The most common teaching methods used are frontal teaching, exercises and individual/group work. Generally, schools have a gymnasium, a library and ICT, science and multimedia laboratories. Increasing numbers of classrooms are equipped with interactive whiteboards (IWB).

Teachers choose textbooks and teaching tools. Teachers may confirm the textbooks adopted the previous year, or they can adopt new textbooks. In the latter case, textbooks can be in digital or mixed format (mixed format means paper, paper plus digital or digital, all with integrated digital content). In all events, textbooks and teaching tools must be consistent with the curriculum and school’s ‘three-year educational offer plan’ and should comply with total cost rules. Teachers can submit their choices to the Teachers’ assembly that formally approves the choice.
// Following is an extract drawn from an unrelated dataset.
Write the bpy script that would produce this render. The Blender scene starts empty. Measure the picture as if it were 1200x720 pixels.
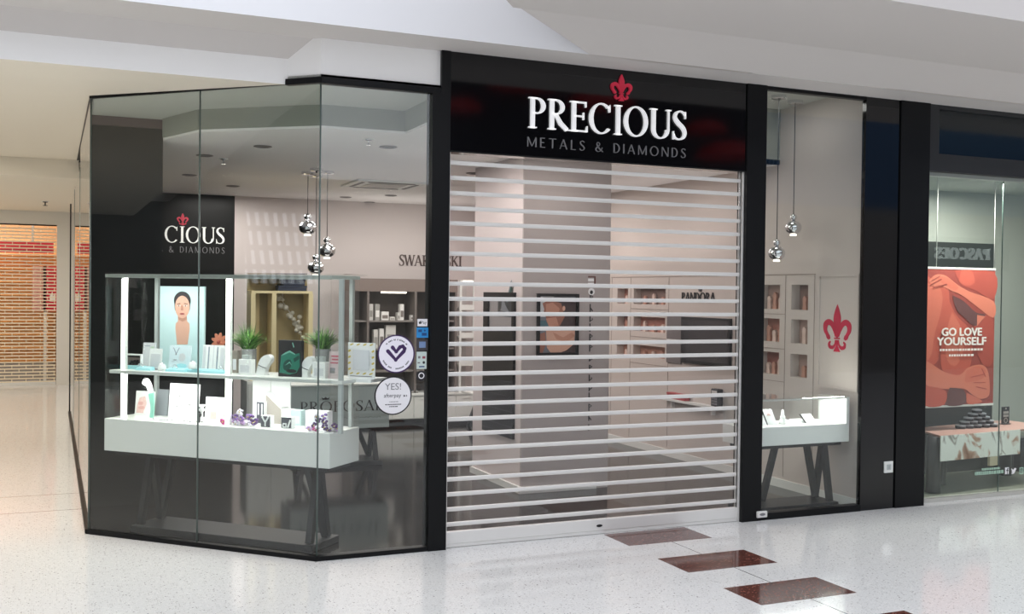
import bpy, bmesh, math, random
from mathutils import Vector, Matrix
random.seed(7)
SC = bpy.context.scene
COL = SC.collection
PI = math.pi
R = math.radians
S2 = 2 ** -0.5

# ------------------------------------------------------------------ camera
CAM = Vector((-1.8057, -7.6532, 2.0))
FPX = 1234.57
YAW, PIT, ROL = 0.413033, -0.0144568, 0.0118147
FW = Vector((math.sin(YAW) * math.cos(PIT), math.cos(YAW) * math.cos(PIT), math.sin(PIT)))
RT = Vector((math.cos(YAW), -math.sin(YAW), 0))
UP = RT.cross(FW)
CR = RT * math.cos(ROL) + UP * math.sin(ROL)
CU = -RT * math.sin(ROL) + UP * math.cos(ROL)
cd = bpy.data.cameras.new('camera')
cd.sensor_width = 36
cd.lens = FPX / 1200 * 36
cd.clip_end = 300
cam = bpy.data.objects.new('camera', cd)
COL.objects.link(cam)
cam.matrix_world = Matrix(((CR.x, CU.x, -FW.x, CAM.x), (CR.y, CU.y, -FW.y, CAM.y), (CR.z, CU.z, -FW.z, CAM.z), (0, 0, 0, 1)))
SC.camera = cam

# survey helpers: where a sight line of the measured photograph meets a real plane of the building
def ray(x, y): return FW + CR * ((x - 600) / FPX) - CU * ((y - 360) / FPX)
def onY(x, y, Y=0.0): d = ray(x, y); return CAM + d * ((Y - CAM.y) / d.y)
def onX(x, y, X=0.0): d = ray(x, y); return CAM + d * ((X - CAM.x) / d.x)
def onZ(x, y, Z=0.0): d = ray(x, y); return CAM + d * ((Z - CAM.z) / d.z)
NV = Vector((S2, S2, 0))
def onV(x, y, v=0.0):
    d = ray(x, y); P = CAM + d * ((v - CAM.dot(NV)) / d.dot(NV))
    return Vector(((P.x - P.y) * S2, v, P.z))      # local frame of the chamfer: x to the right along the glass, y inward

# ------------------------------------------------------------------ materials
def lin(c):
    return tuple((v / 255 / 12.92 if v / 255 <= .04045 else ((v / 255 + .055) / 1.055) ** 2.4) for v in c) + (1,)
MATS = {}
def mat(name, col=(200, 200, 200), rough=.5, metal=0., spec=.5, emit=None, es=0., coat=0., noise=0., nscale=8., bump=0.):
    if name in MATS: return MATS[name]
    m = bpy.data.materials.new(name); m.use_nodes = True
    nt = m.node_tree; b = nt.nodes['Principled BSDF']
    b.inputs['Base Color'].default_value = lin(col)
    b.inputs['Roughness'].default_value = rough
    b.inputs['Metallic'].default_value = metal
    b.inputs['Specular IOR Level'].default_value = spec
    b.inputs['Coat Weight'].default_value = coat
    b.inputs['Coat Roughness'].default_value = .05
    if emit:
        b.inputs['Emission Color'].default_value = lin(emit); b.inputs['Emission Strength'].default_value = es
    if noise or bump:
        tc = nt.nodes.new('ShaderNodeTexCoord'); n = nt.nodes.new('ShaderNodeTexNoise')
        n.inputs['Scale'].default_value = nscale; n.inputs['Detail'].default_value = 4
        nt.links.new(tc.outputs['Object'], n.inputs['Vector'])
        if noise:
            mx = nt.nodes.new('ShaderNodeMix'); mx.data_type = 'RGBA'
            c = lin(col)
            mx.inputs[6].default_value = tuple(max(0, v * (1 - noise)) for v in c[:3]) + (1,)
            mx.inputs[7].default_value = tuple(min(1, v * (1 + noise)) for v in c[:3]) + (1,)
            nt.links.new(n.outputs['Fac'], mx.inputs[0]); nt.links.new(mx.outputs[2], b.inputs['Base Color'])
        if bump:
            bp = nt.nodes.new('ShaderNodeBump'); bp.inputs['Strength'].default_value = bump; bp.inputs['Distance'].default_value = .01
            nt.links.new(n.outputs['Fac'], bp.inputs['Height']); nt.links.new(bp.outputs['Normal'], b.inputs['Normal'])
    MATS[name] = m
    return m

def glass_mat(name, tint=(.96, .98, .97), base=.04, gloss=(1, 1, 1)):
    m = bpy.data.materials.new(name); m.use_nodes = True
    nt = m.node_tree; nt.nodes.clear()
    out = nt.nodes.new('ShaderNodeOutputMaterial'); mx = nt.nodes.new('ShaderNodeMixShader')
    tr = nt.nodes.new('ShaderNodeBsdfTransparent'); gl = nt.nodes.new('ShaderNodeBsdfGlossy')
    gl.inputs['Roughness'].default_value = 0.0; gl.inputs['Color'].default_value = gloss + (1,)
    tr.inputs['Color'].default_value = tint + (1,)
    lw = nt.nodes.new('ShaderNodeLayerWeight'); lw.inputs['Blend'].default_value = .5
    p = nt.nodes.new('ShaderNodeMath'); p.operation = 'POWER'; p.inputs[1].default_value = 5
    ma = nt.nodes.new('ShaderNodeMath'); ma.operation = 'MULTIPLY_ADD'; ma.inputs[1].default_value = 1 - base; ma.inputs[2].default_value = base
    nt.links.new(lw.outputs['Facing'], p.inputs[0]); nt.links.new(p.outputs[0], ma.inputs[0])
    nt.links.new(ma.outputs[0], mx.inputs[0]); nt.links.new(tr.outputs[0], mx.inputs[1]); nt.links.new(gl.outputs[0], mx.inputs[2])
    nt.links.new(mx.outputs[0], out.inputs[0])
    MATS[name] = m
    return m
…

However, the formal approval is not mandatory for teachers and schools (Law 221/2012).

Textbooks are not free for parents. Subsidised textbooks can be provided according to specific regional rules and certain income limitations. Every year, the Ministry sets the total maximum cost of textbooks. Teachers should choose the textbooks within this total price limit. Measures introduced to help parents deal with the cost of textbooks also include rental and the free loan of textbooks, as well as the partial reimbursement of costs.

Schools can also create their own digital teaching tools for specific subjects, which students will use as textbooks. Teachers can develop such tools in class during teaching hours and in collaboration with other class teachers and students. They will work under the supervision of a teacher who will ensure the scientific and didactic quality of the product. Schools can share and distribute their textbooks free of charge to other State schools, upon registration of the product and after sending the product to the Ministry within the end of the school year.